A lightning strike to overhead wires down the street is a direct lightning strike to household appliances. A surge that can overwhelm an appliance’s internal protection is the reason why a 'whole house' protector is earthed. The IEEE even defines how much protection an earthed protector provides - in numbers and from lightning. From IEEE Green Book entitled 'Static and Lightning Protection Grounding':
> Lightning cannot be prevented; it can only be intercepted or diverted to a
> path which will, if well designed and constructed, not result in damage.
> Even this means is not positive, providing only 99.5-99.9% protection. ...
> Still, a 99.5% protection level will reduce the incidence of direct strokes
> from one stroke per 30 years ... to one stroke per 6000 years ...

A protector that costs maybe $1 per protected appliance. How much for the plug-in protector costing maybe $25 or $150 per appliance? Earthing a 'whole house' protector is definitely for lightning protection of household appliances. Even the IEEE says so. Should you need additional protection, spend another $5000 for plug-in protectors to get an extra maybe 0.2% additional protection.

Above IEEE Standard 142 says protectors are installed for lightning protection. Other IEEE Standards also discuss this.

How is protection accomplished? One highly regarded source is Polyphaser’s application notes. Sorry - the system will not let me post that easily:
Triple w dot polyphaser dot com slash technical_notes dot aspx

What does your telco - their computer connected to overhead wires all over town - do to never have a surge damaged computer? Telcos don't waste money on plug-in protectors. They earth every incoming wire in every cable - for lightning protection. To make that protection even better, first, their protectors are located up to 50 meters separated from computers. That separation between protector and electronics means even better protection. Then to make protection even better, second, they upgrade the single point earth ground.

As the NIST says:
> A very important point to keep in mind is that your surge protector will
> work by diverting the surges to ground. The best surge protection in the
> world can be useless if grounding is not done properly.

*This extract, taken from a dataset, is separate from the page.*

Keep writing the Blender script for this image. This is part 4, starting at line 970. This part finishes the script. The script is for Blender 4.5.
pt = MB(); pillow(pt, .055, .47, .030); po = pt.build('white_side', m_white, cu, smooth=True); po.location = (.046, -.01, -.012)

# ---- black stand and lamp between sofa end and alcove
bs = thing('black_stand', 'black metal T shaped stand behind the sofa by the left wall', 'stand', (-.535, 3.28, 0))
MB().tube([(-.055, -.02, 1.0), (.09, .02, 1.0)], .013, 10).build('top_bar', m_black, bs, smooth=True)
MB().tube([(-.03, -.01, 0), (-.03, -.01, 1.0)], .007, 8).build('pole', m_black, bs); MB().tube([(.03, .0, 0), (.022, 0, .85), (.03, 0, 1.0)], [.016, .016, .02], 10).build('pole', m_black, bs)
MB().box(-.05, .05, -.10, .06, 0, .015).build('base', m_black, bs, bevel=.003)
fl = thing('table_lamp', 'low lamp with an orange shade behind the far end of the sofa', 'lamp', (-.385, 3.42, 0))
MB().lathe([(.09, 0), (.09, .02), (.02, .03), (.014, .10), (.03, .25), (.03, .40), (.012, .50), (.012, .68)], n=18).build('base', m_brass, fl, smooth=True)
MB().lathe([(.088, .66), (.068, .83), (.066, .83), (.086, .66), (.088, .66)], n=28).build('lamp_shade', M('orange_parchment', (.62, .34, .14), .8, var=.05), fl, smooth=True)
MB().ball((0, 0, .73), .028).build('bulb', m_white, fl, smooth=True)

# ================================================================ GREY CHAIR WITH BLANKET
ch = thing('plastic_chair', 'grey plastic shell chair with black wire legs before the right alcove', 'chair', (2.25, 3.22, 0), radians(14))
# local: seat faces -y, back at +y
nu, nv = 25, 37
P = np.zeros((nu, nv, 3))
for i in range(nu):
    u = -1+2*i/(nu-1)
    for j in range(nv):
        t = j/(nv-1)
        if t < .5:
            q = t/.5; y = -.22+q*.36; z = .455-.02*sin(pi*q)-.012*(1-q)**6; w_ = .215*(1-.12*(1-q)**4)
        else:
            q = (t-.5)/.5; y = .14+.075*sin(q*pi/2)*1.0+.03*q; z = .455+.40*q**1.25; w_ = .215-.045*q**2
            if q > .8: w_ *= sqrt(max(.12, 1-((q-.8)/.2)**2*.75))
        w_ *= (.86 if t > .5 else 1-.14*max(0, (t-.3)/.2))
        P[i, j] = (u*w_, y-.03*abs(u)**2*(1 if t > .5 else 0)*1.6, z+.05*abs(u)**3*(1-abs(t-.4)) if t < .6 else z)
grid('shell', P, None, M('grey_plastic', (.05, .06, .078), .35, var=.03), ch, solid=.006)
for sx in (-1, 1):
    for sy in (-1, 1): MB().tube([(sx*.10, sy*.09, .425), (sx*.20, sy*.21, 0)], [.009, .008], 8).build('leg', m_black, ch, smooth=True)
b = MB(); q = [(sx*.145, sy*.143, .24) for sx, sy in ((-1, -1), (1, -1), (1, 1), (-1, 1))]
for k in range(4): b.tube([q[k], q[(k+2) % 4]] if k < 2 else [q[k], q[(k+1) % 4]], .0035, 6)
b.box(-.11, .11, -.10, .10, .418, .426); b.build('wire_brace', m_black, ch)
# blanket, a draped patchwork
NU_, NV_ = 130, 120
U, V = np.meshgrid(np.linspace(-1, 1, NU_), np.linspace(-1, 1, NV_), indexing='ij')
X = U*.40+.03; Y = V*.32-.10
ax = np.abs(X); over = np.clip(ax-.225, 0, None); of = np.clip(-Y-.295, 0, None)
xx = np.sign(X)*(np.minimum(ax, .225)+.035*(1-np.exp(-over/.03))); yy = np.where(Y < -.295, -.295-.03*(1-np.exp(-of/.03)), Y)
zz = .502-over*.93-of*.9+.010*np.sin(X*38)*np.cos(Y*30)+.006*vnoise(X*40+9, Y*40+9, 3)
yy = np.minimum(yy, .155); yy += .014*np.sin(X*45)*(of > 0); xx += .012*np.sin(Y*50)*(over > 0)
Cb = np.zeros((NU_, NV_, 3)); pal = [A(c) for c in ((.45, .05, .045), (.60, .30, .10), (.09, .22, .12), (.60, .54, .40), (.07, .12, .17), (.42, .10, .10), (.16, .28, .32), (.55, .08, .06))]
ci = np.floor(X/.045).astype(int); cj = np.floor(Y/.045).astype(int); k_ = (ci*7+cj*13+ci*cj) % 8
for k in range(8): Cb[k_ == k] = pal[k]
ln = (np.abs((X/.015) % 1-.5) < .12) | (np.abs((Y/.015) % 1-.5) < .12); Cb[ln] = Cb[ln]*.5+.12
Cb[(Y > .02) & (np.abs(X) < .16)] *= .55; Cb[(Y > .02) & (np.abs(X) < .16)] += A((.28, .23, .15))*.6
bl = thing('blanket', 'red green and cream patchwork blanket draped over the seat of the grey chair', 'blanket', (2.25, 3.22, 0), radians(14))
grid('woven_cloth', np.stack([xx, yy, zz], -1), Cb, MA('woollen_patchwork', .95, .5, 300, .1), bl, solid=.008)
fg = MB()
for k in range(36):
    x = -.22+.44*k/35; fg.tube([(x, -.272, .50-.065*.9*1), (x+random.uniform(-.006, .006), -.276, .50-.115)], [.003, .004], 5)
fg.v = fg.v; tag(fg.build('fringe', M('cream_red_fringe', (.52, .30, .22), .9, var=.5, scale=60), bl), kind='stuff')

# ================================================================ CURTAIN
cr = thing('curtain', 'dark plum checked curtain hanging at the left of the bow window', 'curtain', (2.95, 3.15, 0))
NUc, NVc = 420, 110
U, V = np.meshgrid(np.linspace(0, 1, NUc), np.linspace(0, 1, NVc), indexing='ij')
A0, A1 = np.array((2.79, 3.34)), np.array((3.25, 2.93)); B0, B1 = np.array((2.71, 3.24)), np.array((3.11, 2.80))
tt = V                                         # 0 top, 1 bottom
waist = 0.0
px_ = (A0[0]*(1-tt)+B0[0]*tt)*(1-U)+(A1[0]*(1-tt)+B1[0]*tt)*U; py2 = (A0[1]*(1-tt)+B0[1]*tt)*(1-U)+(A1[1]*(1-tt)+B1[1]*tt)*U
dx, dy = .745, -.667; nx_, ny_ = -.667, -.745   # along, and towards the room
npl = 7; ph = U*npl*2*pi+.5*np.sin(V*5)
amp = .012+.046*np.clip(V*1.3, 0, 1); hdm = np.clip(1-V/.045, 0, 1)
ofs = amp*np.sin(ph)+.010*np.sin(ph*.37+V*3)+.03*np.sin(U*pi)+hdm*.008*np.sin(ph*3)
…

A 'whole house' protector has that ‘always required’ low impedance (not low resistance) connection to earth. A plug-in protector obviously does not. Just another reason why telcos do not waste money on plug-in protectors. Just another reason why facilities that need to stop surge damage from lightning, instead, upgrade the earthing. Such as Orange County FL did to eliminate surge damage to emergency response facilities. Again, it will not let me post properly:
Triple w dot psihq dot com slash AllCopper dot htm

Any protector that works by opening a switch (ie double pole breaker) provides no protection. Critical to surge protection is how that 'whole house' protector connects to earth. Again, the expression is 'low impedance'. That means a wire that is as short as possible (ie 'less than 10 feet'). No sharp wire bends. No splices. That grounding wire must be separated from all other wires (just another reason why interior AC wires cannot provide earthing). All grounds (even from the telco installed for free 'whole house' protector and from the cable) must meet at the single point earth ground. Then the earthing system is typically upgraded or enlarged. After all, what provides surge protection from all surges - especially direct lightning strikes? Earth ground.

Either surge energy is *diverted* short and harmlessly into earth. Or that energy goes hunting for earth destructively inside the house. Either that energy is harmlessly absorbed in earth. Or that energy is destructively dissipated inside appliances. Surge protection means protection inside all appliances is not overwhelmed.

Which solution is better? Which solution also meets and exceeds post 1990 National Electrical code for earthing? Each surge protection layer is only as effective as its earth ground.

Last edited by westom; 09-01-2009 at 04:25 PM.